I find strong support for my theory using a multi-method research design. One of the theory’s central prediction is that sanctioning states are more willing to capitulate when allies demand that they lift sanctions against a target. To test this hypothesis, I generate an original dataset of all sanction programs from 1950-2022 with a special effort to catalogue all instances of allied pressure—in the form of either public diplomatic pressure to lift a sanction or abandonment of a multilateral sanction coalition. I conduct large-N statistical analysis and demonstrate that sanctioning states are much more likely to terminate failed sanction programs following pressure from allies. In the second empirical chapter, I leverage my new sanction dataset to create reputation scores for each sender-year that appears in my dataset.
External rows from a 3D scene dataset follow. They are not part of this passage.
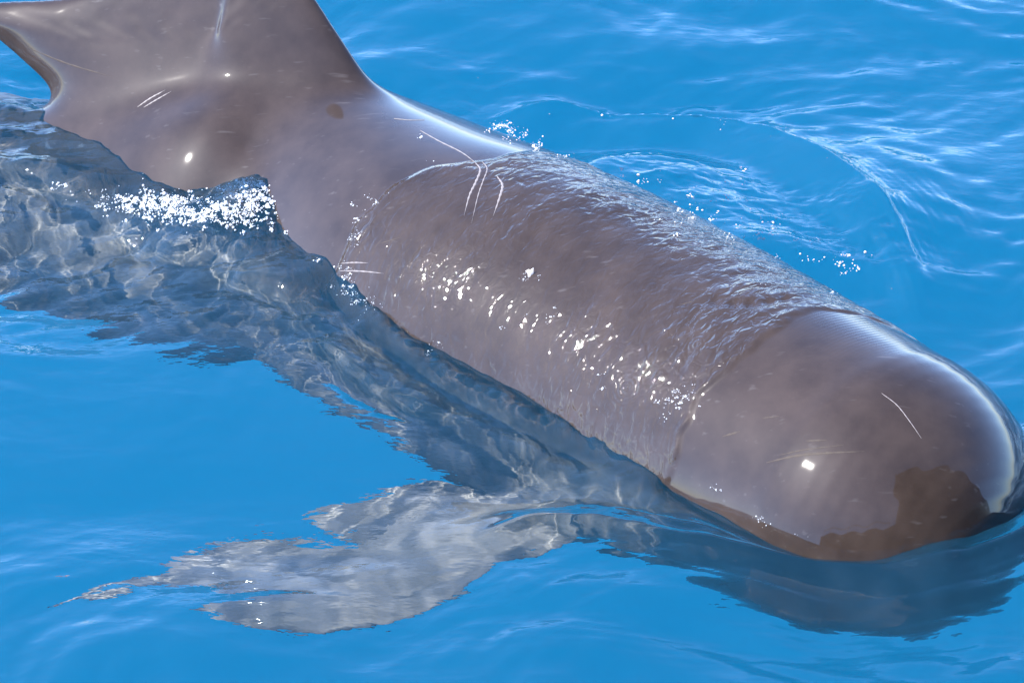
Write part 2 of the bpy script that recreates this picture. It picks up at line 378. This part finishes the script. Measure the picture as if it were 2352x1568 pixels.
CR_out = gline([(1400, 1345), (1560, 1335), (1650, 1345), (1800, 1365), (1950, 1382), (2100, 1385), (2250, 1368), (2420, 1318)])
CR_head = gline([(1500, 1042), (1560, 1075), (1620, 1130), (1690, 1185), (1770, 1225), (1880, 1258), (2010, 1280), (2140, 1283), (2280, 1250)])
CR_lap = gline([(770, 650), (830, 705), (900, 765), (1000, 838), (1150, 912), (1300, 972), (1420, 1015), (1520, 1060)])
RIDGES = [gline([(255, 535), (330, 548), (390, 578), (460, 605)]), gline([(470, 628), (560, 655), (640, 675), (720, 700), (800, 712)]),
          gline([(712, 782), (770, 815), (830, 865), (890, 898), (960, 925), (1060, 950)]), gline([(0, 385), (70, 395), (140, 425), (215, 462)])]
ELL = lambda X, Y, u, v, ru, rv: np.exp(-(((X-G(u, v)[0])/(ru/850))**2+((Y-G(u, v)[1])/(rv/850/.53))**2))
waves = []
for i in range(46):
    lam = 0.07*(1.9/.07)**(i/45)*random.uniform(.9, 1.1); th = math.radians(90+random.gauss(8, 34))
    waves.append((2*math.pi/lam, th, random.uniform(0, 6.28), .053*lam/6.28*(.9 if lam > .5 else 1.05 if lam > .12 else .8)))
def height(X, Y):
    w1 = perlin(X*1.1, Y*1.1, 3)*.35; w2 = perlin(X*1.1+7, Y*1.1, 4)*.35
    h = np.zeros(X.shape); x2 = X+w1; y2 = Y+w2
    gain = .75+.5*perlin(X*.9, Y*.9, 9)
    calm = np.clip(ELL(X, Y, 560, 1180, 800, 330)+ELL(X, Y, 1480, 330, 330, 70)+ELL(X, Y, 1850, 430, 200, 80), 0, 1); gain0 = gain*(1-.2*calm); gain = gain*(1-.85*calm)
    for k, th, ph, A in waves:
        h += A*np.sin(k*(math.cos(th)*x2+math.sin(th)*y2)+ph)*(gain if k > 14 else gain0)
    far = np.hypot(X, Y)
    h *= smooth(400, 30, far)
    near = far < 8
    if not near.any(): return h
    xs, ys = X[near], Y[near]; g = np.zeros(xs.shape)
    def taper(t, a=.12, b=.12): return smooth(0, a, t)*smooth(1, 1-b, t)
    # far-side crest of the bow wave, its smooth trough and the ripples running ahead of it
    d, t = seg_dist(xs, ys, CR_far); T = taper(t, .15, .28)
    g += T*.008*np.exp(-(d/.012)**2)
    g += T*np.where(d > 0, .046*np.exp(-(d/.07)), .046-.078*smooth(0, -.20, d)*np.exp(-(d/.5)**2)+.049*smooth(-.2, -.6, d))*np.exp(-(d/.55)**2)
    g += T*smooth(.45, .7, t)*.0011*np.sin(d*2*math.pi/.024)*np.exp(-((d-.05)/.06)**2)
    g += T*smooth(.55, .8, t)*.0008*np.sin(d*2*math.pi/.03+3*perlin(xs*3, ys*3, 5))*np.exp(-((d-.13)/.12)**2)
    d, t = seg_dist(xs, ys, CR_far2); T = taper(t, .3, .2)
    g += T*.012*np.exp(-(d/.04)**2)+T*.0010*np.sin(d*2*math.pi/.026+2*perlin(xs*5, ys*5, 6))*np.exp(-((d-.02)/.09)**2)
    # near-side crests
    d, t = seg_dist(xs, ys, CR_near); T = taper(t, .2, .02)
    g += T*(.010*np.exp(-(d/.018)**2)+.030*np.exp(-(d/.075)**2)-.016*np.exp(-((d-.15)/.10)**2)-.008*np.exp(-((d+.17)/.09)**2))
    g += T*.0010*np.sin(d*2*math.pi/.026)*np.exp(-((d+.085)/.035)**2)*smooth(.15, .3, t)
    d, t = seg_dist(xs, ys, CR_near2); T = taper(t, .25, .3)
    g += T*(.012*np.exp(-(d/.05)**2)+.006*np.exp(-(d/.014)**2))
    d, t = seg_dist(xs, ys, CR_out); T = taper(t, .3, .02)
    g += T*(.010*np.exp(-(d/.05)**2)+.005*np.exp(-(d/.015)**2)-.006*np.exp(-((d+.11)/.07)**2)) + T*.0007*np.sin(d*2*math.pi/.024)*np.exp(-((d+.06)/.05)**2)
    # water heaped against the head
    d, t = seg_dist(xs, ys, CR_head); T = taper(t, .2, .3)
    g += -T*.030*np.exp(-(d/.14)**2)+T*.016*np.exp(-((d+.10)/.05)**2)
    for i, rd in enumerate(RIDGES):
        d, t = seg_dist(xs, ys, rd); T = taper(t, .25, .25); d = d+.012*perlin(xs*18, ys*18, 20+i)
        g += T*.016*(np.where(d > 0, np.exp(-(d/.14)), np.exp(-(d/.02)**2))-.7*np.exp(-((d+.06)/.04)**2))
    g -= .05*ELL(xs, ys, 140, 190, 130, 70)
    # chop
    n1 = perlin(xs*9+perlin(xs*4, ys*4, 11), ys*13, 12)*.6+perlin(xs*20, ys*28, 13)*.35+perlin(xs*41, ys*55, 14)*.16
    chop = (ELL(xs, ys, 1700, 480, 260, 90)+ELL(xs, ys, 1930, 610, 200, 110)+ELL(xs, ys, 1500, 420, 120, 50))
    g += np.clip(chop, 0, 1)*.011*(np.abs(n1)*-1.6+.3)
    lee = ELL(xs, ys, 1020, 215, 170, 70)+.6*ELL(xs, ys, 1150, 170, 160, 60)
    g += np.clip(lee, 0, 1)*.0065*n1
    wake = np.clip(ELL(xs, ys, 60, 230, 260, 210)+ELL(xs, ys, 330, 330, 170, 80), 0, 1)
    g += wake*.011*n1
    flank = np.clip(ELL(xs, ys, 450, 650, 420, 130)+ELL(xs, ys, 1050, 890, 260, 100)+ELL(xs, ys, 850, 780, 220, 90), 0, 1)
    g += flank*.0060*n1
    foam = np.clip(ELL(xs, ys, 560, 450, 150, 75)+ELL(xs, ys, 380, 485, 150, 45)+ELL(xs, ys, 640, 510, 110, 60)+.8*ELL(xs, ys, 745, 590, 50, 60), 0, 1)
    n2 = perlin(xs*24, ys*24, 15)+.6*perlin(xs*52, ys*52, 16)
    g += foam*.008*n2+foam*.004
    g += .066*np.exp(-((xs+.86)**2+(ys-.76)**2)/.32**2)*(1+.15*perlin(xs*6, ys*6, 45))
    d, t = seg_dist(xs, ys, CR_lap); T = taper(t, .1, .15); d = d+.02*perlin(xs*9, ys*9, 40)
    g += T*(.014*np.exp(-(d/.03)**2)*(1+1.0*perlin(xs*20, ys*20, 41)+.5*perlin(xs*45, ys*45, 42))-.008*np.exp(-((d+.07)/.04)**2))
    # capillary ripples in the foreground
    warp = .02*perlin(xs*3, ys*3, 17)
    low = ELL(xs, ys, 1650, 1450, 480, 45)+.7*ELL(xs, ys, 2150, 1440, 200, 60)+.7*ELL(xs, ys, 1480, 1320, 120, 40)
    g += np.clip(low, 0, 1)*.0009*np.sin((ys+warp)*2*math.pi/.034)*(.6+.8*perlin(xs*4, ys*4, 18))
    sub = ELL(xs, ys, 900, 1290, 600, 170)
    g += np.clip(sub, 0, 1)*.0019*(perlin(xs*9, ys*9, 21)+.3*perlin(xs*19, ys*19, 22))
    h[near] += g
    return h
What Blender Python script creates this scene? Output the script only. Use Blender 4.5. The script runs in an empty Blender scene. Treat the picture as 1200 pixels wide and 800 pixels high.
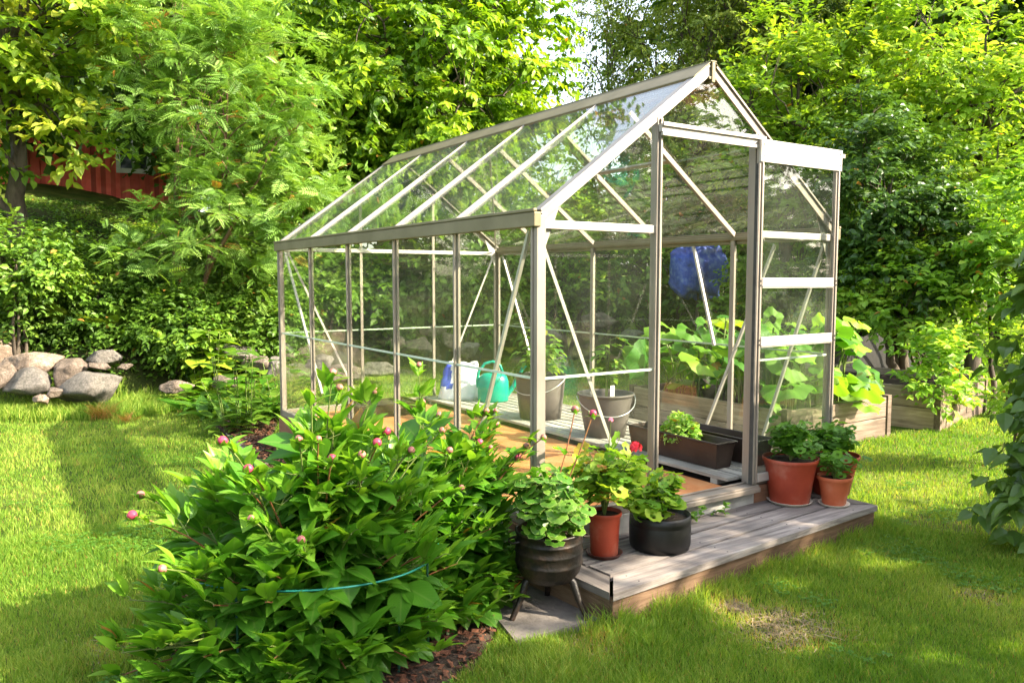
import bpy, math, numpy as np
rng = np.random.default_rng(11)
PI = math.pi
sc = bpy.context.scene
COL = sc.collection

# ------------------------------------------------------------------ camera frame (used to survey positions)
FPX, CX, CY, HC = 934.0, 600.0, 400.0, 1.2
PITCH = math.atan(73 / 934.0)
FW = np.array([0.55233281, 0.83362369]); RT = np.array([0.83362369, -0.55233281])
CAM = np.array([-2.16907, -3.05137])
GZ = -0.27

def ray(px, py):
    x, y = px - CX, CY - py
    c, s = math.cos(PITCH), math.sin(PITCH)
    fw, up = FPX * c + y * s, -FPX * s + y * c
    d = RT * x + FW * fw
    return np.array([d[0], d[1], up])

def at(px, py, z=GZ):
    """surveyed point of the plane of height z"""
    r = ray(px, py); t = (z - HC) / r[2]
    return np.array([CAM[0] + r[0] * t, CAM[1] + r[1] * t, z])

def wp(px, py, d):
    """surveyed point at horizontal distance d"""
    r = ray(px, py); t = d / math.hypot(r[0], r[1])
    return np.array([CAM[0] + r[0] * t, CAM[1] + r[1] * t, HC + r[2] * t])

def vnoise(x, y, seed=0):
    """smooth value noise, numpy"""
    def h(i, j):
        v = np.sin(i * 127.1 + j * 311.7 + seed * 74.7) * 43758.5453
        return v - np.floor(v)
    x = np.asarray(x, float); y = np.asarray(y, float)
    i, j = np.floor(x), np.floor(y); u, v = x - i, y - j
    u = u * u * (3 - 2 * u); v = v * v * (3 - 2 * v)
    return (h(i, j) * (1 - u) + h(i + 1, j) * u) * (1 - v) + (h(i, j + 1) * (1 - u) + h(i + 1, j + 1) * u) * v

def fbm(x, y, seed=0, o=4):
    r = 0; a = .5
    for k in range(o):
        r = r + a * vnoise(x * 2 ** k, y * 2 ** k, seed + k); a *= .5
    return r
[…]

I then show that targets are more likely to make concessions to senders with a strong reputation for resolve.
Following the two statistical chapters, I use a combination of process tracing of the Ronald Reagan’s decision to end the grain embargo against the Soviet Union following its invasion of Afghanistan, Reagan’s decision to end the pipeline sanctions against US European NATO allies, and Jimmy Carter’s decision to end the arms embargo on Turkey in response to its invasion of Cyprus. Drawing on recently declassified documents from the Carter and Reagan libraries and the Library of Congress, I demonstrate that American leaders of continued sanctions because of reputational concerns, and that leaders believe that complying with ally demands can boost alliance cohesion in ways that enhance the sanctioning state’s security. Leveraging my Portuguese language skills, I also will field a survey experiment on respondents in a country that has faced US sanctions in the past and might face them in the future, Brazil. I randomize two factors: a) whether the US maintained or ended sanctions against a recalcitrant target resisting US demands to democratize and b) the presence or absence of pressure from US allies to terminate the sanction. The analysis demonstrates that US capitulation damages perceptions of its reputation for resolve, but ally pressure mitigates the damage among members of the Brazilian public.
There are three central implications of my dissertation for policymakers and scholars. First, the risk of entanglement is lower than previously assumed because allies can successfully push a state to adopt more dovish policies than it otherwise would have. Second, sanctioning states can make their sanctions more successful by preventing their allies from pressuring them to lift sanctions. Third, states can develop their reputation for receptivity that shields their reputation for resolve when complying with ally demands to lift sanctions.